Everything from the first line of the records below through the line containing "q.quad([(x1,y0,0),(x1,y1,0),(x1,y1,zt),(x1,y0,zt)], 1 if" is to be retyped exactly; leave out the rest.
────────
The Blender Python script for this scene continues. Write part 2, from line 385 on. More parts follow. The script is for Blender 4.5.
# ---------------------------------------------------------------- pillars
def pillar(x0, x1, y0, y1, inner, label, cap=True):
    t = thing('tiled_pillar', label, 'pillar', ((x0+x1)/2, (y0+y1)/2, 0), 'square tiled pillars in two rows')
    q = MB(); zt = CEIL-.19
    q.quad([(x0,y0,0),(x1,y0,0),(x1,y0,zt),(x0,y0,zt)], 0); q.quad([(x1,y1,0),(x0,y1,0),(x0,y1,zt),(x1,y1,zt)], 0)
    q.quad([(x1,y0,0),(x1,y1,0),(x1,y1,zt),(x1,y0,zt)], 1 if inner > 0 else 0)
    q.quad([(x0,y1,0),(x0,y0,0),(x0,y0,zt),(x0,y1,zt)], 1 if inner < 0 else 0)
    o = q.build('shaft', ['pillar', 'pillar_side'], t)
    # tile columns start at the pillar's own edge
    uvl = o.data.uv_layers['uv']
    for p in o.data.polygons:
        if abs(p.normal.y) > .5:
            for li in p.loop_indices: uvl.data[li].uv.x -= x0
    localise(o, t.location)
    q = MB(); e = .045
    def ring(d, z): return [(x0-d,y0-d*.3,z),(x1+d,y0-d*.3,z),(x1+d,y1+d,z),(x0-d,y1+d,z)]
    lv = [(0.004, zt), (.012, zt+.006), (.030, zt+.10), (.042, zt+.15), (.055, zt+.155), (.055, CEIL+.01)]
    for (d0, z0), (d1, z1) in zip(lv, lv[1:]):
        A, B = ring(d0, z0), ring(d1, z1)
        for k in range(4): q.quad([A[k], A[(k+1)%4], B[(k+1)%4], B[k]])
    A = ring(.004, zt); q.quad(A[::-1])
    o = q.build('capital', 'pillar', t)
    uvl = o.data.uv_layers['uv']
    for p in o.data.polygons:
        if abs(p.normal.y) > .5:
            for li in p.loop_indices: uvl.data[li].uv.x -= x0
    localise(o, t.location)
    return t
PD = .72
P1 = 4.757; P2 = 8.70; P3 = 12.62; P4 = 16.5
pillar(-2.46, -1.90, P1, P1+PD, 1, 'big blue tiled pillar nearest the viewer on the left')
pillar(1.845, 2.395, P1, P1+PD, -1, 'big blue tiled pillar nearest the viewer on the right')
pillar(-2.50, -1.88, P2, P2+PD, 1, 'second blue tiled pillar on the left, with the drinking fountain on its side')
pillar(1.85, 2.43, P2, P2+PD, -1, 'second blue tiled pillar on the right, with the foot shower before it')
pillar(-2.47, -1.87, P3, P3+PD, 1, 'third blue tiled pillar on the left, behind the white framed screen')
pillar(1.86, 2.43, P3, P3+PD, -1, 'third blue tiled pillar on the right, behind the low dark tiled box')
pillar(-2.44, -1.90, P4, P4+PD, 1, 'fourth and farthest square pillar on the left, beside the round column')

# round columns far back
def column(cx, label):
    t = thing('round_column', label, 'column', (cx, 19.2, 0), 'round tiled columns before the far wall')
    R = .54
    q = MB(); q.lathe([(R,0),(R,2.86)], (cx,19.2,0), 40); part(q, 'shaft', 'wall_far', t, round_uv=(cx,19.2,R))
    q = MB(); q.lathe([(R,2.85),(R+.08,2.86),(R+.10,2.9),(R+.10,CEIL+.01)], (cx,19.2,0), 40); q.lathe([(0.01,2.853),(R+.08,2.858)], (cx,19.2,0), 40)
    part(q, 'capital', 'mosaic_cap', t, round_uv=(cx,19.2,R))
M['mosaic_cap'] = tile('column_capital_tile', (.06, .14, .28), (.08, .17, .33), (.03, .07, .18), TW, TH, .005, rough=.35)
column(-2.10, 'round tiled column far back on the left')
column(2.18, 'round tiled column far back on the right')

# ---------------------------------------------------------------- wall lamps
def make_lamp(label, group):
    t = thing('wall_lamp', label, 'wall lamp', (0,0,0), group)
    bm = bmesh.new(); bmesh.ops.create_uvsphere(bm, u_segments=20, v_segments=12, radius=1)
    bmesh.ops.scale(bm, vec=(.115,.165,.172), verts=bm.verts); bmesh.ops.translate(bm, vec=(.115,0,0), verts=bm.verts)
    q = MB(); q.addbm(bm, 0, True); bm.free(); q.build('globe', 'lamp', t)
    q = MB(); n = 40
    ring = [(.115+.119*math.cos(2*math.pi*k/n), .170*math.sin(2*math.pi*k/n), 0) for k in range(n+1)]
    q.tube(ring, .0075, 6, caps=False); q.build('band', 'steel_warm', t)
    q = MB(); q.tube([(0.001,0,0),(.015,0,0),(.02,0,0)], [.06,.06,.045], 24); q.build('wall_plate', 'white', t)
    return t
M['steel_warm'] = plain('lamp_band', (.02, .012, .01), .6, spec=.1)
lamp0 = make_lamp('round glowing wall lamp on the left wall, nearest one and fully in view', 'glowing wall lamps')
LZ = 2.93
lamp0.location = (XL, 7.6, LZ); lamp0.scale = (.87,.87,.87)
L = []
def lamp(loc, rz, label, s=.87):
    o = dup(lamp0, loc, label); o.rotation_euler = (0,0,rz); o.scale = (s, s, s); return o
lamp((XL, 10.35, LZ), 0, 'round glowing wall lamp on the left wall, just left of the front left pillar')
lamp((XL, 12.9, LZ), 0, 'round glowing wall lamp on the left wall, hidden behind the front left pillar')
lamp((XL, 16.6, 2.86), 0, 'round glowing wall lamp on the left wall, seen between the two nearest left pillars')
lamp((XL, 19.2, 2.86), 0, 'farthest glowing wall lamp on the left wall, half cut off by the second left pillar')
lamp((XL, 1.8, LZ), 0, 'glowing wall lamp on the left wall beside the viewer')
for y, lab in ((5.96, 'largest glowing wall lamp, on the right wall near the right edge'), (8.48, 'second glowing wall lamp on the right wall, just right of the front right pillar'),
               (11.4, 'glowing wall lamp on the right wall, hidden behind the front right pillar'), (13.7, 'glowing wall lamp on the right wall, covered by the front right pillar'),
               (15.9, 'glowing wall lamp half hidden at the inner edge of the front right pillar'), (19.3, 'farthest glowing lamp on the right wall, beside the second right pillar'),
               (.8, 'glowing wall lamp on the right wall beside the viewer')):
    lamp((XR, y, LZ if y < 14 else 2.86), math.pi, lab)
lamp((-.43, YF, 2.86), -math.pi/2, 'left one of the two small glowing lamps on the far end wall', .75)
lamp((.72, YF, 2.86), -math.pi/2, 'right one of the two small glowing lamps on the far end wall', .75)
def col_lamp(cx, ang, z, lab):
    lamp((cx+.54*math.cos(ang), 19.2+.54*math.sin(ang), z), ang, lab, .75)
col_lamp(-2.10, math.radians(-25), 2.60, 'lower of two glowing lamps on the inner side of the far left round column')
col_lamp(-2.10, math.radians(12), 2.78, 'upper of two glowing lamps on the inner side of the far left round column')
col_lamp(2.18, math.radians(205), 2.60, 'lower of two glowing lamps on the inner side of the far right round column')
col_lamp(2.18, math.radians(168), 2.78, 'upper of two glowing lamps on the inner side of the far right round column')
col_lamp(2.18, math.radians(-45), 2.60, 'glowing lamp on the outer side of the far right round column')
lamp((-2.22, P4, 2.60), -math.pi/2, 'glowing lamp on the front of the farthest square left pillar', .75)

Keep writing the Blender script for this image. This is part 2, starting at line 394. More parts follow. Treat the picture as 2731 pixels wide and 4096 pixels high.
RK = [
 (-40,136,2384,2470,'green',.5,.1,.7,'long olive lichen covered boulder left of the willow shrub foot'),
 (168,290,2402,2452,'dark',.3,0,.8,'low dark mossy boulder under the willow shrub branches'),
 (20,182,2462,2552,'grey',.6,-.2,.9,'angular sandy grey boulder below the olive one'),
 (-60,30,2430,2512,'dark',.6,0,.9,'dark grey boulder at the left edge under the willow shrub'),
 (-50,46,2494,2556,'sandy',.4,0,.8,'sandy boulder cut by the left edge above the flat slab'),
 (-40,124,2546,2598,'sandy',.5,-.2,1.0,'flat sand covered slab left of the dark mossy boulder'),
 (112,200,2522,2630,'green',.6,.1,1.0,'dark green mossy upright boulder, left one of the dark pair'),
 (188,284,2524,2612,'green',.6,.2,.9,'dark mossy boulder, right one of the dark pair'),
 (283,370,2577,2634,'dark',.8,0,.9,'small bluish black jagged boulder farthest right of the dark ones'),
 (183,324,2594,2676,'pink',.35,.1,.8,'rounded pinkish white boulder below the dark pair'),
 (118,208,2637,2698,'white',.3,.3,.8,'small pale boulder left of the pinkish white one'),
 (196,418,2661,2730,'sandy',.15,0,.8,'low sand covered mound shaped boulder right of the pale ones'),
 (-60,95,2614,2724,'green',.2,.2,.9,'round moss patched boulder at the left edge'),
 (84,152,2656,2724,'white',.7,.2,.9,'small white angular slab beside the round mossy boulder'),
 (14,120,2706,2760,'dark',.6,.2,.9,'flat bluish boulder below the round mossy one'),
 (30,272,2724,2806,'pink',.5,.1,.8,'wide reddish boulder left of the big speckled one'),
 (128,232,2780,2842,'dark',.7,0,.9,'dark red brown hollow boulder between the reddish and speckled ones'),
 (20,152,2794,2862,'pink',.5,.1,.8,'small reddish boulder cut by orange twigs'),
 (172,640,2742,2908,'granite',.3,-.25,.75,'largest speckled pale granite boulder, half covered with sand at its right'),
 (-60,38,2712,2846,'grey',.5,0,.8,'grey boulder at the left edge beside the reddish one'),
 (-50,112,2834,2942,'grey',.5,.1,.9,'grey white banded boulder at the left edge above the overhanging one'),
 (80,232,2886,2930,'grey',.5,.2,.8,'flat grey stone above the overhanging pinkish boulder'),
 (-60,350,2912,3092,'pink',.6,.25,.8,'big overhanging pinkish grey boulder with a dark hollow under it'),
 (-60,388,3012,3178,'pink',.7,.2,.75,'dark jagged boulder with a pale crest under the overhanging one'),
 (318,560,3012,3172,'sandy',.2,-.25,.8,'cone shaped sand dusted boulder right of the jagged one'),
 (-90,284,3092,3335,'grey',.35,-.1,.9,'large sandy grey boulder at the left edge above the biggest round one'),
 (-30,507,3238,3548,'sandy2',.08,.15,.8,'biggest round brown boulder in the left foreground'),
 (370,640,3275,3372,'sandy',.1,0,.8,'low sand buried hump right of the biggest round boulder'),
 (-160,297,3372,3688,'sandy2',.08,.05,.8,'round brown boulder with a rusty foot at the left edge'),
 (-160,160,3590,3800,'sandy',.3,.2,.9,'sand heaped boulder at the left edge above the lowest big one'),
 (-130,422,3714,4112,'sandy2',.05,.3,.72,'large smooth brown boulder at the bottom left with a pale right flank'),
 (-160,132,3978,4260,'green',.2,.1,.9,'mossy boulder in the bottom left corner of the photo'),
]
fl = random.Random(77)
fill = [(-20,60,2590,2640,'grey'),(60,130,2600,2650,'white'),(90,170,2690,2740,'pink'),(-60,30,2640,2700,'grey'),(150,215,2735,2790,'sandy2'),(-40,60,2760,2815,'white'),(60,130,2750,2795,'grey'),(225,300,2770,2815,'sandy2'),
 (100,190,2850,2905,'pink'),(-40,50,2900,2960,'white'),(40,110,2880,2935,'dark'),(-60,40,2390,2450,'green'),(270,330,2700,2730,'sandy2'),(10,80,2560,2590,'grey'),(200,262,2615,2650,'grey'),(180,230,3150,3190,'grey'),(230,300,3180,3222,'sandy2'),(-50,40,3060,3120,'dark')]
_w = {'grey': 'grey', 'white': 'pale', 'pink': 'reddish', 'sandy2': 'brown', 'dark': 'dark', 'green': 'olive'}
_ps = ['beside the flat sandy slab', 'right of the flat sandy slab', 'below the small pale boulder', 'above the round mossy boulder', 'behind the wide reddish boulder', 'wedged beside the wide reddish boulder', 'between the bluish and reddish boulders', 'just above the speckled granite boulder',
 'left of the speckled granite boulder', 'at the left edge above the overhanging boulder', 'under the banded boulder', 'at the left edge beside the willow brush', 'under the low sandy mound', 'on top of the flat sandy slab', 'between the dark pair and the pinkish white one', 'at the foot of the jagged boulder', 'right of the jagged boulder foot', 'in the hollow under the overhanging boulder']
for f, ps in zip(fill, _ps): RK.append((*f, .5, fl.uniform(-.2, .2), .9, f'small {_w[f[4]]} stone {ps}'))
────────
Answer for this exercise:
The Blender Python script for this scene continues. Write part 2, from line 385 on. More parts follow. The script is for Blender 4.5.
# ---------------------------------------------------------------- pillars
def pillar(x0, x1, y0, y1, inner, label, cap=True):
    t = thing('tiled_pillar', label, 'pillar', ((x0+x1)/2, (y0+y1)/2, 0), 'square tiled pillars in two rows')
    q = MB(); zt = CEIL-.19
    q.quad([(x0,y0,0),(x1,y0,0),(x1,y0,zt),(x0,y0,zt)], 0); q.quad([(x1,y1,0),(x0,y1,0),(x0,y1,zt),(x1,y1,zt)], 0)
    q.quad([(x1,y0,0),(x1,y1,0),(x1,y1,zt),(x1,y0,zt)], 1 if inner > 0 else 0)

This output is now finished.